#### [Written instruction]
Would you output the whole listing below, exactly as it reads?

#### [Collected data]
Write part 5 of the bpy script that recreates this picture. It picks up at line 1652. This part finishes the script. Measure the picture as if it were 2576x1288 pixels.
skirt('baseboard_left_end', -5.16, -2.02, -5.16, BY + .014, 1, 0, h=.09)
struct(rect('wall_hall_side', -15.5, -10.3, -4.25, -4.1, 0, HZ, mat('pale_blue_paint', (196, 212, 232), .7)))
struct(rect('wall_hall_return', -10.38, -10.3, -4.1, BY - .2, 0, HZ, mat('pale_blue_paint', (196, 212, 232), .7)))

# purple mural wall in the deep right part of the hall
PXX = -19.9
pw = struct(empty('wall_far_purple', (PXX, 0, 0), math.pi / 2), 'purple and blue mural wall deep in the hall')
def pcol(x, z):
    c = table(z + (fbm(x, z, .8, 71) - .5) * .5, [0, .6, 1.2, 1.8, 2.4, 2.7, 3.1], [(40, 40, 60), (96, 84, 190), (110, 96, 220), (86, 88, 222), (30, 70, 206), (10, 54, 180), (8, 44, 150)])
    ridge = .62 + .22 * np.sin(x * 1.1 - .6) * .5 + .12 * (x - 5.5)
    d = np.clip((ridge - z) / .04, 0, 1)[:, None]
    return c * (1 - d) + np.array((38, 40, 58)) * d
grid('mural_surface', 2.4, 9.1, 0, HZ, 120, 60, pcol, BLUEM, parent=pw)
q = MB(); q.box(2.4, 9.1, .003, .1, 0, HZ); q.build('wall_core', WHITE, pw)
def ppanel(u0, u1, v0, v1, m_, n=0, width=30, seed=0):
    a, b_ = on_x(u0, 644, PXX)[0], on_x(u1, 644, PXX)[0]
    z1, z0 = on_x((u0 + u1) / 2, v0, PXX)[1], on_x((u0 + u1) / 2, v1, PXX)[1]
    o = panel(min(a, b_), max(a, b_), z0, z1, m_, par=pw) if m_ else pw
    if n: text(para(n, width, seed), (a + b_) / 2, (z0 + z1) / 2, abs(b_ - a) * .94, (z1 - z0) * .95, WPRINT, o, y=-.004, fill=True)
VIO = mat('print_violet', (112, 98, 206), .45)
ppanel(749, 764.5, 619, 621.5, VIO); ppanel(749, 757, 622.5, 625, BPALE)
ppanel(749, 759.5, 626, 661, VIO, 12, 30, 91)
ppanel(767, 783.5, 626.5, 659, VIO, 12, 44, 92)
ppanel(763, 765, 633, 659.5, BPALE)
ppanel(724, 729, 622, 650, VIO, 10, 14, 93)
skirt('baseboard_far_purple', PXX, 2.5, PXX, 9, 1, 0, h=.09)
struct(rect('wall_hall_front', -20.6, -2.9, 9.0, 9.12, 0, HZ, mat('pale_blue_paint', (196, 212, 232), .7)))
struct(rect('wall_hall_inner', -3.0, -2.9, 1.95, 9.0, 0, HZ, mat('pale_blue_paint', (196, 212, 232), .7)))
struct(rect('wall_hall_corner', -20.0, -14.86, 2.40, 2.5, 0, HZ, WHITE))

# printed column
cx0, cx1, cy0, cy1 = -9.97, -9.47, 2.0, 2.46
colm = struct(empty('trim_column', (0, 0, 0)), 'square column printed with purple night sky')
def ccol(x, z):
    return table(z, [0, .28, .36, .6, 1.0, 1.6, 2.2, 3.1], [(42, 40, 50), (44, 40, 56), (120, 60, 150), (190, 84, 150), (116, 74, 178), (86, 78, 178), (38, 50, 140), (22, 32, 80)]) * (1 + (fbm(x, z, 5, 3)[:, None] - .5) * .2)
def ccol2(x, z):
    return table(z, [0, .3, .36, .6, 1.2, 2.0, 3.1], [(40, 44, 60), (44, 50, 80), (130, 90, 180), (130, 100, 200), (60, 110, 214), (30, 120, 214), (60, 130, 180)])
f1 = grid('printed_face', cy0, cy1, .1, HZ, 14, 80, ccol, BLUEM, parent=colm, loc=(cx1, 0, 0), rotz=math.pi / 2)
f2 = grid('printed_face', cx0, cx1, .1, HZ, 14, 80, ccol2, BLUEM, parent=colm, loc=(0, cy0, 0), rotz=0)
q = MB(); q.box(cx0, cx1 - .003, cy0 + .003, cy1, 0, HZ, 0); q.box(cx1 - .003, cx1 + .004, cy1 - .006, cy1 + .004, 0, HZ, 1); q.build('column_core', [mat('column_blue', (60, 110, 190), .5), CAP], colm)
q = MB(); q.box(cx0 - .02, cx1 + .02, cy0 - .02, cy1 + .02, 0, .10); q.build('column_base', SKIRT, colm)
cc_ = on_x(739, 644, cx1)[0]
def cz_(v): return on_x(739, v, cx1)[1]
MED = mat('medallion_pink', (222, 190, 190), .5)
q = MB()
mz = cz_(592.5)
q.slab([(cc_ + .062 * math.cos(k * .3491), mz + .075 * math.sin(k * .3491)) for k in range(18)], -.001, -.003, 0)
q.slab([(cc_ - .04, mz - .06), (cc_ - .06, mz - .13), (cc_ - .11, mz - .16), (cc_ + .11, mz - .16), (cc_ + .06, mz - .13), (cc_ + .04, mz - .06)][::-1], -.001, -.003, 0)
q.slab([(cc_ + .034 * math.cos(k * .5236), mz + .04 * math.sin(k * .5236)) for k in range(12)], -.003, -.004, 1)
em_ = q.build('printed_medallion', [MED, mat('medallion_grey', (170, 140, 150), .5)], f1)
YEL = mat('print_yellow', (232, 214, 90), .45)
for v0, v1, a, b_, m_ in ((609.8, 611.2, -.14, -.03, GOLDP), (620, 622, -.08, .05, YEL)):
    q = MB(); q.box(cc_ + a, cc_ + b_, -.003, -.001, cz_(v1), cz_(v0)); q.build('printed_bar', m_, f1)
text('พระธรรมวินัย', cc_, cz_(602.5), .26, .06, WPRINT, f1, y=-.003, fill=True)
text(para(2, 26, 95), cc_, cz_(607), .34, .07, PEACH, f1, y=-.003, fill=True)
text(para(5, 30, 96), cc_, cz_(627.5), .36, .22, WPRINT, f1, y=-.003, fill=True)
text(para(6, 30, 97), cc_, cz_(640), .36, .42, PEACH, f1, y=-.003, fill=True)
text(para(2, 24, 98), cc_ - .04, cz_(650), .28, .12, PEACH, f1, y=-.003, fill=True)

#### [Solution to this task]
Write part 5 of the bpy script that recreates this picture. It picks up at line 1652. This part finishes the script. Measure the picture as if it were 2576x1288 pixels.
skirt('baseboard_left_end', -5.16, -2.02, -5.16, BY + .014, 1, 0, h=.09)
struct(rect('wall_hall_side', -15.5, -10.3, -4.25, -4.1, 0, HZ, mat('pale_blue_paint', (196, 212, 232), .7)))
struct(rect('wall_hall_return', -10.38, -10.3, -4.1, BY - .2, 0, HZ, mat('pale_blue_paint', (196, 212, 232), .7)))

# purple mural wall in the deep right part of the hall
PXX = -19.9
pw = struct(empty('wall_far_purple', (PXX, 0, 0), math.pi / 2), 'purple and blue mural wall deep in the hall')
def pcol(x, z):
    c = table(z + (fbm(x, z, .8, 71) - .5) * .5, [0, .6, 1.2, 1.8, 2.4, 2.7, 3.1], [(40, 40, 60), (96, 84, 190), (110, 96, 220), (86, 88, 222), (30, 70, 206), (10, 54, 180), (8, 44, 150)])
    ridge = .62 + .22 * np.sin(x * 1.1 - .6) * .5 + .12 * (x - 5.5)
    d = np.clip((ridge - z) / .04, 0, 1)[:, None]
    return c * (1 - d) + np.array((38, 40, 58)) * d
grid('mural_surface', 2.4, 9.1, 0, HZ, 120, 60, pcol, BLUEM, parent=pw)
q = MB(); q.box(2.4, 9.1, .003, .1, 0, HZ); q.build('wall_core', WHITE, pw)
def ppanel(u0, u1, v0, v1, m_, n=0, width=30, seed=0):
    a, b_ = on_x(u0, 644, PXX)[0], on_x(u1, 644, PXX)[0]
    z1, z0 = on_x((u0 + u1) / 2, v0, PXX)[1], on_x((u0 + u1) / 2, v1, PXX)[1]
    o = panel(min(a, b_), max(a, b_), z0, z1, m_, par=pw) if m_ else pw
    if n: text(para(n, width, seed), (a + b_) / 2, (z0 + z1) / 2, abs(b_ - a) * .94, (z1 - z0) * .95, WPRINT, o, y=-.004, fill=True)
VIO = mat('print_violet', (112, 98, 206), .45)
ppanel(749, 764.5, 619, 621.5, VIO); ppanel(749, 757, 622.5, 625, BPALE)
ppanel(749, 759.5, 626, 661, VIO, 12, 30, 91)
ppanel(767, 783.5, 626.5, 659, VIO, 12, 44, 92)
ppanel(763, 765, 633, 659.5, BPALE)
ppanel(724, 729, 622, 650, VIO, 10, 14, 93)
skirt('baseboard_far_purple', PXX, 2.5, PXX, 9, 1, 0, h=.09)
struct(rect('wall_hall_front', -20.6, -2.9, 9.0, 9.12, 0, HZ, mat('pale_blue_paint', (196, 212, 232), .7)))
struct(rect('wall_hall_inner', -3.0, -2.9, 1.95, 9.0, 0, HZ, mat('pale_blue_paint', (196, 212, 232), .7)))
struct(rect('wall_hall_corner', -20.0, -14.86, 2.40, 2.5, 0, HZ, WHITE))

# printed column
cx0, cx1, cy0, cy1 = -9.97, -9.47, 2.0, 2.46
colm = struct(empty('trim_column', (0, 0, 0)), 'square column printed with purple night sky')
def ccol(x, z):
    return table(z, [0, .28, .36, .6, 1.0, 1.6, 2.2, 3.1], [(42, 40, 50), (44, 40, 56), (120, 60, 150), (190, 84, 150), (116, 74, 178), (86, 78, 178), (38, 50, 140), (22, 32, 80)]) * (1 + (fbm(x, z, 5, 3)[:, None] - .5) * .2)
def ccol2(x, z):
    return table(z, [0, .3, .36, .6, 1.2, 2.0, 3.1], [(40, 44, 60), (44, 50, 80), (130, 90, 180), (130, 100, 200), (60, 110, 214), (30, 120, 214), (60, 130, 180)])
f1 = grid('printed_face', cy0, cy1, .1, HZ, 14, 80, ccol, BLUEM, parent=colm, loc=(cx1, 0, 0), rotz=math.pi / 2)
f2 = grid('printed_face', cx0, cx1, .1, HZ, 14, 80, ccol2, BLUEM, parent=colm, loc=(0, cy0, 0), rotz=0)
q = MB(); q.box(cx0, cx1 - .003, cy0 + .003, cy1, 0, HZ, 0); q.box(cx1 - .003, cx1 + .004, cy1 - .006, cy1 + .004, 0, HZ, 1); q.build('column_core', [mat('column_blue', (60, 110, 190), .5), CAP], colm)
q = MB(); q.box(cx0 - .02, cx1 + .02, cy0 - .02, cy1 + .02, 0, .10); q.build('column_base', SKIRT, colm)
cc_ = on_x(739, 644, cx1)[0]
def cz_(v): return on_x(739, v, cx1)[1]
MED = mat('medallion_pink', (222, 190, 190), .5)
q = MB()
mz = cz_(592.5)
q.slab([(cc_ + .062 * math.cos(k * .3491), mz + .075 * math.sin(k * .3491)) for k in range(18)], -.001, -.003, 0)
q.slab([(cc_ - .04, mz - .06), (cc_ - .06, mz - .13), (cc_ - .11, mz - .16), (cc_ + .11, mz - .16), (cc_ + .06, mz - .13), (cc_ + .04, mz - .06)][::-1], -.001, -.003, 0)
q.slab([(cc_ + .034 * math.cos(k * .5236), mz + .04 * math.sin(k * .5236)) for k in range(12)], -.003, -.004, 1)
em_ = q.build('printed_medallion', [MED, mat('medallion_grey', (170, 140, 150), .5)], f1)
YEL = mat('print_yellow', (232, 214, 90), .45)
for v0, v1, a, b_, m_ in ((609.8, 611.2, -.14, -.03, GOLDP), (620, 622, -.08, .05, YEL)):
    q = MB(); q.box(cc_ + a, cc_ + b_, -.003, -.001, cz_(v1), cz_(v0)); q.build('printed_bar', m_, f1)
text('พระธรรมวินัย', cc_, cz_(602.5), .26, .06, WPRINT, f1, y=-.003, fill=True)
text(para(2, 26, 95), cc_, cz_(607), .34, .07, PEACH, f1, y=-.003, fill=True)
text(para(5, 30, 96), cc_, cz_(627.5), .36, .22, WPRINT, f1, y=-.003, fill=True)
text(para(6, 30, 97), cc_, cz_(640), .36, .42, PEACH, f1, y=-.003, fill=True)
text(para(2, 24, 98), cc_ - .04, cz_(650), .28, .12, PEACH, f1, y=-.003, fill=True)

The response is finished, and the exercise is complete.